**PROBLEM DETAILS:**
Transcribe the lines from the start of the data below through the line with "seed=12, lobes=0, extra_top=3)", word for word and nothing more.

**SUPPLIED INFORMATION:**
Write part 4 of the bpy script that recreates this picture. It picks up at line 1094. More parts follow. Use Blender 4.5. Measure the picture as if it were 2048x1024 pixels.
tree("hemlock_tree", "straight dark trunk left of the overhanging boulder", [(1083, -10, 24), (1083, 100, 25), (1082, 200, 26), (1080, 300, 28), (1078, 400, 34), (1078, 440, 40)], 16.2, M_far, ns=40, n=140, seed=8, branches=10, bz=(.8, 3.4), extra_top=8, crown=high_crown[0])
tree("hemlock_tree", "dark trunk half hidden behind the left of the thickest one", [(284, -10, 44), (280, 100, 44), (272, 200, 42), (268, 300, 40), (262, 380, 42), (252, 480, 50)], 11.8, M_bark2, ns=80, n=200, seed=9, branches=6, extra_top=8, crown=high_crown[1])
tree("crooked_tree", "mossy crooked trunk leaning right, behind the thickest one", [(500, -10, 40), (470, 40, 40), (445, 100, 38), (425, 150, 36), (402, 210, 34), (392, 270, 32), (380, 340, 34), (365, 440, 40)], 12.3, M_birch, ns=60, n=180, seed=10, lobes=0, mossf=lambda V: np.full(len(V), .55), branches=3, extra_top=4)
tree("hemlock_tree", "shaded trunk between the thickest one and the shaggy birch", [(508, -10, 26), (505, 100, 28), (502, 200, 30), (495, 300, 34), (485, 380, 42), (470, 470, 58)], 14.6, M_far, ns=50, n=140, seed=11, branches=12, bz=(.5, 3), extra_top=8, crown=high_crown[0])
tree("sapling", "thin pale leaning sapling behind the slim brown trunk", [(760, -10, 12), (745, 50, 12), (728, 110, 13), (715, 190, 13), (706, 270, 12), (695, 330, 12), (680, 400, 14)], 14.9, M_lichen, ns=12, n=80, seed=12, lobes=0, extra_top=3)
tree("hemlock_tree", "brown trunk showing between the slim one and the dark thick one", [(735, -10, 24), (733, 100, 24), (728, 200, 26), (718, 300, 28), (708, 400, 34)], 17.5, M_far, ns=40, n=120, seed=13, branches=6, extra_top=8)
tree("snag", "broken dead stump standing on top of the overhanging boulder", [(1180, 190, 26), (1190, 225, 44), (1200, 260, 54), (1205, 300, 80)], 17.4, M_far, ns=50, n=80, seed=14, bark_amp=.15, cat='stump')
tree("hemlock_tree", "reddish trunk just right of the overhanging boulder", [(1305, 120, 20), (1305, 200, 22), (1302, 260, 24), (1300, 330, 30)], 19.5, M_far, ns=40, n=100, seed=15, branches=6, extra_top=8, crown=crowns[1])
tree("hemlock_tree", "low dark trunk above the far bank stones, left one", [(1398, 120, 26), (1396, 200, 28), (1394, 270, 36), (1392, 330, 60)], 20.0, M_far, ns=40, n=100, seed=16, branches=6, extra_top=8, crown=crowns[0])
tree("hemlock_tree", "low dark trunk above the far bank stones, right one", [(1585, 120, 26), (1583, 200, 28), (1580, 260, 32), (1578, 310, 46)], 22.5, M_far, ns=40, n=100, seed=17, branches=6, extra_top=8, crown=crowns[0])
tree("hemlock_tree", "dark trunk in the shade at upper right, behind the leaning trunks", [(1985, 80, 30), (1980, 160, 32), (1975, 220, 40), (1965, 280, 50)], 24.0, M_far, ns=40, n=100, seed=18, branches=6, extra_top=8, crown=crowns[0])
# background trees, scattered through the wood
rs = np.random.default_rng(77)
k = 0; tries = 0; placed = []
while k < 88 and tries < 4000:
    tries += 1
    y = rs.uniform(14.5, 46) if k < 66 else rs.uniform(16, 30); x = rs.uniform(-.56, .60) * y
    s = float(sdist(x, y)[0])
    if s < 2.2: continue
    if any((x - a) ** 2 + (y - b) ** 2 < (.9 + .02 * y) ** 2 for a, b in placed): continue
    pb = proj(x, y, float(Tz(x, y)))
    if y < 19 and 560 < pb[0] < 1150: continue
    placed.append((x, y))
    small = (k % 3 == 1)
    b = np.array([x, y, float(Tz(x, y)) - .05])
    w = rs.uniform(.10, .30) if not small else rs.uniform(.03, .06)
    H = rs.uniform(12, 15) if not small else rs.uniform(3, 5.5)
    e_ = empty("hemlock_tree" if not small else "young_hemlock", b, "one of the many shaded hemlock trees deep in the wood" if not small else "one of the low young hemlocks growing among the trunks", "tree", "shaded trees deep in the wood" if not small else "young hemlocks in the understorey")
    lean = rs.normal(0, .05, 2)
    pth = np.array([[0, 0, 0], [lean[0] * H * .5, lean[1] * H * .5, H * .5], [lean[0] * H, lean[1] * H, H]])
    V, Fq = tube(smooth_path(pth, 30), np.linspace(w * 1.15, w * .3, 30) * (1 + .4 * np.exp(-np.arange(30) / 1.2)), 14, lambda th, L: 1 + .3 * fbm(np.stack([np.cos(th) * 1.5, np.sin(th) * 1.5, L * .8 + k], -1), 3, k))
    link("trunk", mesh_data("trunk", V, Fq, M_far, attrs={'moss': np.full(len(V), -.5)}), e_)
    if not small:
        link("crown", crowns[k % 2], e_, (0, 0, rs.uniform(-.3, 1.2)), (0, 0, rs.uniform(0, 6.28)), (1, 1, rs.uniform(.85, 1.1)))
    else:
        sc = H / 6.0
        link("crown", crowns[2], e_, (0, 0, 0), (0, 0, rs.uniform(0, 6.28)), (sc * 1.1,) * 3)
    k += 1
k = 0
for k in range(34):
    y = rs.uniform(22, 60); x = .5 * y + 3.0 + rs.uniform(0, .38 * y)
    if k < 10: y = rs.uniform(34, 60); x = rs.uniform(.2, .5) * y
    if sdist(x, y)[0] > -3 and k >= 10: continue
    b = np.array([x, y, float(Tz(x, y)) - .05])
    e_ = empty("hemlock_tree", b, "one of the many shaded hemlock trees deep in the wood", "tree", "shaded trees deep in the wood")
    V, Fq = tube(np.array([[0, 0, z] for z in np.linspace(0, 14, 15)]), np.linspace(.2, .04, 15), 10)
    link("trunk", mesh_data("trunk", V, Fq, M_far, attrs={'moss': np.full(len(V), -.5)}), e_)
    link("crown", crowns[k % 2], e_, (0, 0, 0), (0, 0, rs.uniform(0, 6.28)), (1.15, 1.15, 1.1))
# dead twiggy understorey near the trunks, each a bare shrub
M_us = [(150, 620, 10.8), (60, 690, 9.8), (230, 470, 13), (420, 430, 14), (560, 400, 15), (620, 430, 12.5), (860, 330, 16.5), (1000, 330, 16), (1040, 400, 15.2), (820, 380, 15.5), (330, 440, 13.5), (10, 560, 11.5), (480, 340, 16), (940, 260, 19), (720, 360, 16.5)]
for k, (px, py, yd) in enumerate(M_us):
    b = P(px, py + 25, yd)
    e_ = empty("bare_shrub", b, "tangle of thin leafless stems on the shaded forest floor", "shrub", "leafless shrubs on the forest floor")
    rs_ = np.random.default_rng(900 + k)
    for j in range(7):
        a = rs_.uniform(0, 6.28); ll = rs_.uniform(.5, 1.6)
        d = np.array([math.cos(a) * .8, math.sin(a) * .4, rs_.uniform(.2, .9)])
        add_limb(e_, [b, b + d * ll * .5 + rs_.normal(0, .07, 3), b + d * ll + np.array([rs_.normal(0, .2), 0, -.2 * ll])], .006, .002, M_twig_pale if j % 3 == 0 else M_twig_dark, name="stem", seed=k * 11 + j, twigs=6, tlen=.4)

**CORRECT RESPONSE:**
Write part 4 of the bpy script that recreates this picture. It picks up at line 1094. More parts follow. Use Blender 4.5. Measure the picture as if it were 2048x1024 pixels.
tree("hemlock_tree", "straight dark trunk left of the overhanging boulder", [(1083, -10, 24), (1083, 100, 25), (1082, 200, 26), (1080, 300, 28), (1078, 400, 34), (1078, 440, 40)], 16.2, M_far, ns=40, n=140, seed=8, branches=10, bz=(.8, 3.4), extra_top=8, crown=high_crown[0])
tree("hemlock_tree", "dark trunk half hidden behind the left of the thickest one", [(284, -10, 44), (280, 100, 44), (272, 200, 42), (268, 300, 40), (262, 380, 42), (252, 480, 50)], 11.8, M_bark2, ns=80, n=200, seed=9, branches=6, extra_top=8, crown=high_crown[1])
tree("crooked_tree", "mossy crooked trunk leaning right, behind the thickest one", [(500, -10, 40), (470, 40, 40), (445, 100, 38), (425, 150, 36), (402, 210, 34), (392, 270, 32), (380, 340, 34), (365, 440, 40)], 12.3, M_birch, ns=60, n=180, seed=10, lobes=0, mossf=lambda V: np.full(len(V), .55), branches=3, extra_top=4)
tree("hemlock_tree", "shaded trunk between the thickest one and the shaggy birch", [(508, -10, 26), (505, 100, 28), (502, 200, 30), (495, 300, 34), (485, 380, 42), (470, 470, 58)], 14.6, M_far, ns=50, n=140, seed=11, branches=12, bz=(.5, 3), extra_top=8, crown=high_crown[0])
tree("sapling", "thin pale leaning sapling behind the slim brown trunk", [(760, -10, 12), (745, 50, 12), (728, 110, 13), (715, 190, 13), (706, 270, 12), (695, 330, 12), (680, 400, 14)], 14.9, M_lichen, ns=12, n=80, seed=12, lobes=0, extra_top=3)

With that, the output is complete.